How we feel is who we are at any given moment, and that is the real us at that moment, but how we react to those feelings determine if it results in a decision to love, despite those feelings. The love that Jesus has for us and that the Father had for him is a "perfect" love. We are not capable, as human beings, to achieve such a love on our own merit, if ever. We are only asked to strive to love in such a way as best we are able to.

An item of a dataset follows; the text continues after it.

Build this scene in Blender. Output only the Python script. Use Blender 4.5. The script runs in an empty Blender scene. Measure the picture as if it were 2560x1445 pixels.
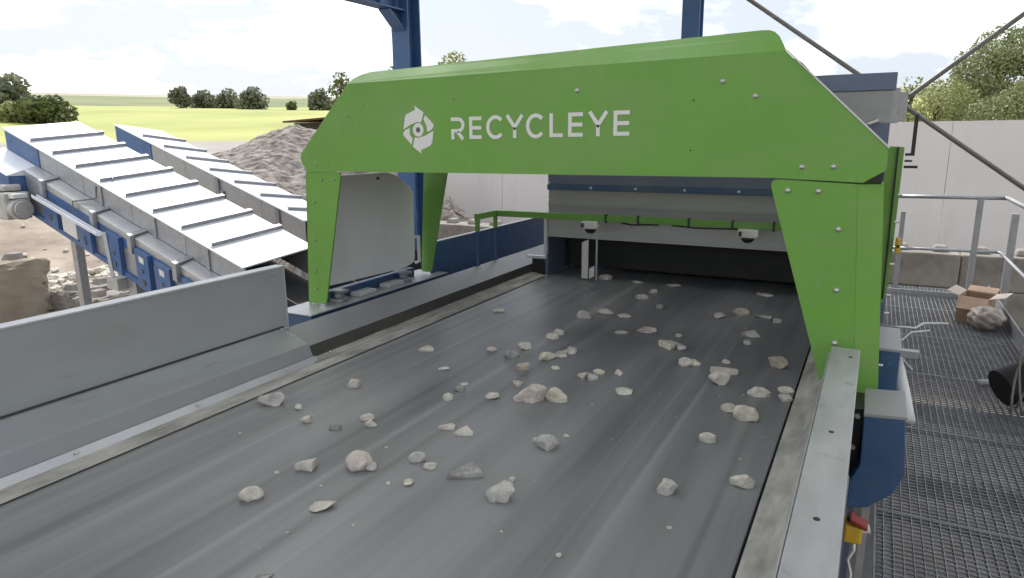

My best may be less than another’s best, but the fact that I try to love, as Jesus calls me to love is all that is important, and so it is with each person, only to be understood and defined by that person if that person is living the commandments that Jesus taught.  

 

        Our human love must be a response to the commandments that Jesus taught.  That is not to say that our response will necessarily come from our own direct understanding of those commandments, for there are many ways that our Lord’s commandments are taught, or that people have come to know His love by.  For example it may be because of another’s person’s own knowledge and understanding.  Certainly, as a child, I did not have such understanding, but through the guidance of my parents and by their love that was made possible, until an age that I was able to understand.  And it has been a life long journey of understanding.  And perhaps, aside from the scripture message itself, our life experience continues to give us more and more opportunities to realize those commandments.  In the end as Jesus himself showed us, living out the call to love is the greatest way to share it.

 

Deciding to love as Jesus decided to do . . .  is living out that commandment to love!

 

We will only know and achieve "perfect love" in Heaven.